Goal: Make an exact transcription of the material, leaving out all images.

--*--

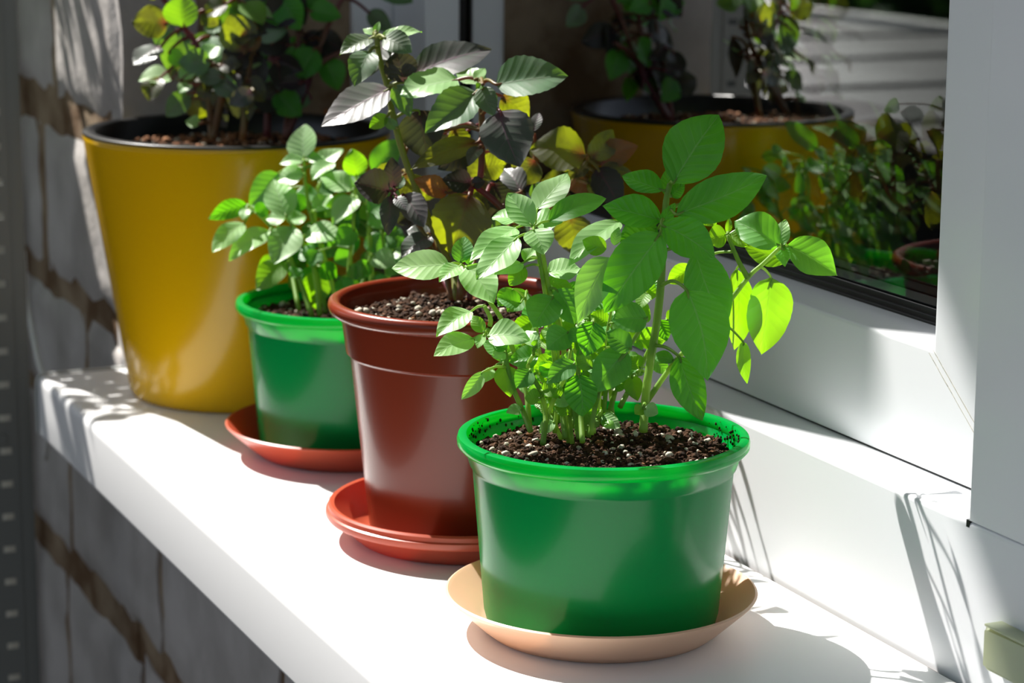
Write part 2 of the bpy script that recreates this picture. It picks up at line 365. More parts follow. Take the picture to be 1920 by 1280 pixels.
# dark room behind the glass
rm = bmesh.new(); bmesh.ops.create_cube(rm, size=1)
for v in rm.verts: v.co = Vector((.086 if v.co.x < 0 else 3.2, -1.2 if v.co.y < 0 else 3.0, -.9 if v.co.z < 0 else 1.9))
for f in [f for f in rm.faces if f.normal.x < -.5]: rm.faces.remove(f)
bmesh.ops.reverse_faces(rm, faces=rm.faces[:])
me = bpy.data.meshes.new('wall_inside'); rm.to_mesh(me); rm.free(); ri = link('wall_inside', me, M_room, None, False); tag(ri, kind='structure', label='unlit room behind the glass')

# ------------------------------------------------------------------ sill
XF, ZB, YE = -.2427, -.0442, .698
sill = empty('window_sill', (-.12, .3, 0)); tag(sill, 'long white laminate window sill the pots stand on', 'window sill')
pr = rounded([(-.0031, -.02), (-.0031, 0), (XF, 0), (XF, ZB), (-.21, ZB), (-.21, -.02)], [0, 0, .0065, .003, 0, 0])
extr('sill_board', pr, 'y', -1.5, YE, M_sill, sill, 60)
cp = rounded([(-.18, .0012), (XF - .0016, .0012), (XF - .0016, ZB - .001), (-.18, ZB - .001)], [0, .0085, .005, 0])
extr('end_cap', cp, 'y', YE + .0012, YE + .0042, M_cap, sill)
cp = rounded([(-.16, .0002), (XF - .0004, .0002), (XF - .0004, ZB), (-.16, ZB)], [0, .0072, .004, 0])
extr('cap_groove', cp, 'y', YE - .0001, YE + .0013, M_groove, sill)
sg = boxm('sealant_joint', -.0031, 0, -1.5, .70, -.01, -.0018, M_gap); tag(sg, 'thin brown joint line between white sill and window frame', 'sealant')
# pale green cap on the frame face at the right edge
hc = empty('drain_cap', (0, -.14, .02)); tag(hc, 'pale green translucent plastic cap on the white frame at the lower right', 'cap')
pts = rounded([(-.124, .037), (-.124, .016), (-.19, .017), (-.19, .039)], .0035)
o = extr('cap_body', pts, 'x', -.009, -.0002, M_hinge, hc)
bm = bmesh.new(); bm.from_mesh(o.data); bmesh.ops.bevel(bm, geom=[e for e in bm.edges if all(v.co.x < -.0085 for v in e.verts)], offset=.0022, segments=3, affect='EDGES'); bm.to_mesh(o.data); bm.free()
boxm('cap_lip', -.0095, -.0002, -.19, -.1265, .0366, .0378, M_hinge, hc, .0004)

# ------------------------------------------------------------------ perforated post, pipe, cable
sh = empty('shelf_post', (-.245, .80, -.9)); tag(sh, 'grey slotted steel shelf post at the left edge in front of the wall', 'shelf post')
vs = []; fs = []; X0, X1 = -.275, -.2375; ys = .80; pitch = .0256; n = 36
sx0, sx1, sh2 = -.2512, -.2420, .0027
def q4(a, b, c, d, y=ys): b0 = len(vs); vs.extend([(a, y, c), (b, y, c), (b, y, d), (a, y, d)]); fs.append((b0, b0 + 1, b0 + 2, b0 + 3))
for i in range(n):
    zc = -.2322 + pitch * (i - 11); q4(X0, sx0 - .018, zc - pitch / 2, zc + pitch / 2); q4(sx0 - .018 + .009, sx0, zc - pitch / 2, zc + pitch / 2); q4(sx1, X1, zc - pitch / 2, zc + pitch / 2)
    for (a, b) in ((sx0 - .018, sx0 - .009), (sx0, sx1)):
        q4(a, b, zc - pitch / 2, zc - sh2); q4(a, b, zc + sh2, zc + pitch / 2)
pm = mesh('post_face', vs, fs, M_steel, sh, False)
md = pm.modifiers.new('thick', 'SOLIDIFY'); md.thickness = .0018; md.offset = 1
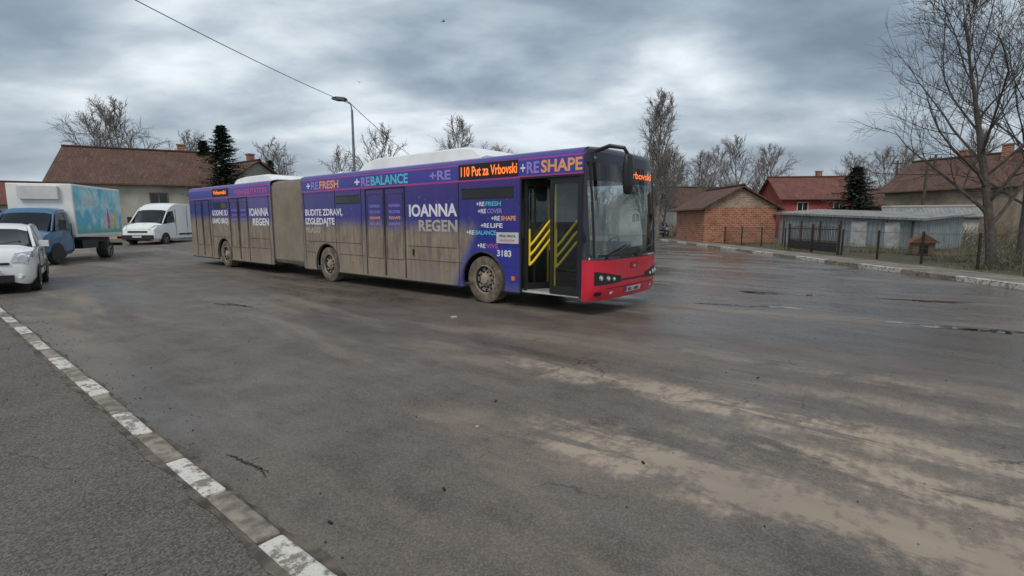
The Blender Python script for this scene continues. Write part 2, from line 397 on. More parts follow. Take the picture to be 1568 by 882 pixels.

--*--

Reply to the task:
Write part 2 of the bpy script that recreates this picture. It picks up at line 365. More parts follow. Take the picture to be 1920 by 1280 pixels.
# dark room behind the glass
rm = bmesh.new(); bmesh.ops.create_cube(rm, size=1)
for v in rm.verts: v.co = Vector((.086 if v.co.x < 0 else 3.2, -1.2 if v.co.y < 0 else 3.0, -.9 if v.co.z < 0 else 1.9))
for f in [f for f in rm.faces if f.normal.x < -.5]: rm.faces.remove(f)
bmesh.ops.reverse_faces(rm, faces=rm.faces[:])
me = bpy.data.meshes.new('wall_inside'); rm.to_mesh(me); rm.free(); ri = link('wall_inside', me, M_room, None, False); tag(ri, kind='structure', label='unlit room behind the glass')

# ------------------------------------------------------------------ sill
XF, ZB, YE = -.2427, -.0442, .698
sill = empty('window_sill', (-.12, .3, 0)); tag(sill, 'long white laminate window sill the pots stand on', 'window sill')
pr = rounded([(-.0031, -.02), (-.0031, 0), (XF, 0), (XF, ZB), (-.21, ZB), (-.21, -.02)], [0, 0, .0065, .003, 0, 0])
extr('sill_board', pr, 'y', -1.5, YE, M_sill, sill, 60)
cp = rounded([(-.18, .0012), (XF - .0016, .0012), (XF - .0016, ZB - .001), (-.18, ZB - .001)], [0, .0085, .005, 0])
extr('end_cap', cp, 'y', YE + .0012, YE + .0042, M_cap, sill)
cp = rounded([(-.16, .0002), (XF - .0004, .0002), (XF - .0004, ZB), (-.16, ZB)], [0, .0072, .004, 0])
extr('cap_groove', cp, 'y', YE - .0001, YE + .0013, M_groove, sill)
sg = boxm('sealant_joint', -.0031, 0, -1.5, .70, -.01, -.0018, M_gap); tag(sg, 'thin brown joint line between white sill and window frame', 'sealant')
# pale green cap on the frame face at the right edge
hc = empty('drain_cap', (0, -.14, .02)); tag(hc, 'pale green translucent plastic cap on the white frame at the lower right', 'cap')
pts = rounded([(-.124, .037), (-.124, .016), (-.19, .017), (-.19, .039)], .0035)
o = extr('cap_body', pts, 'x', -.009, -.0002, M_hinge, hc)
bm = bmesh.new(); bm.from_mesh(o.data); bmesh.ops.bevel(bm, geom=[e for e in bm.edges if all(v.co.x < -.0085 for v in e.verts)], offset=.0022, segments=3, affect='EDGES'); bm.to_mesh(o.data); bm.free()
boxm('cap_lip', -.0095, -.0002, -.19, -.1265, .0366, .0378, M_hinge, hc, .0004)

# ------------------------------------------------------------------ perforated post, pipe, cable
sh = empty('shelf_post', (-.245, .80, -.9)); tag(sh, 'grey slotted steel shelf post at the left edge in front of the wall', 'shelf post')
vs = []; fs = []; X0, X1 = -.275, -.2375; ys = .80; pitch = .0256; n = 36
sx0, sx1, sh2 = -.2512, -.2420, .0027
def q4(a, b, c, d, y=ys): b0 = len(vs); vs.extend([(a, y, c), (b, y, c), (b, y, d), (a, y, d)]); fs.append((b0, b0 + 1, b0 + 2, b0 + 3))
for i in range(n):
    zc = -.2322 + pitch * (i - 11); q4(X0, sx0 - .018, zc - pitch / 2, zc + pitch / 2); q4(sx0 - .018 + .009, sx0, zc - pitch / 2, zc + pitch / 2); q4(sx1, X1, zc - pitch / 2, zc + pitch / 2)
    for (a, b) in ((sx0 - .018, sx0 - .009), (sx0, sx1)):
        q4(a, b, zc - pitch / 2, zc - sh2); q4(a, b, zc + sh2, zc + pitch / 2)
pm = mesh('post_face', vs, fs, M_steel, sh, False)
md = pm.modifiers.new('thick', 'SOLIDIFY'); md.thickness = .0018; md.offset = 1
The Blender Python script for this scene continues. Write part 2, from line 397 on. More parts follow. Take the picture to be 1568 by 882 pixels.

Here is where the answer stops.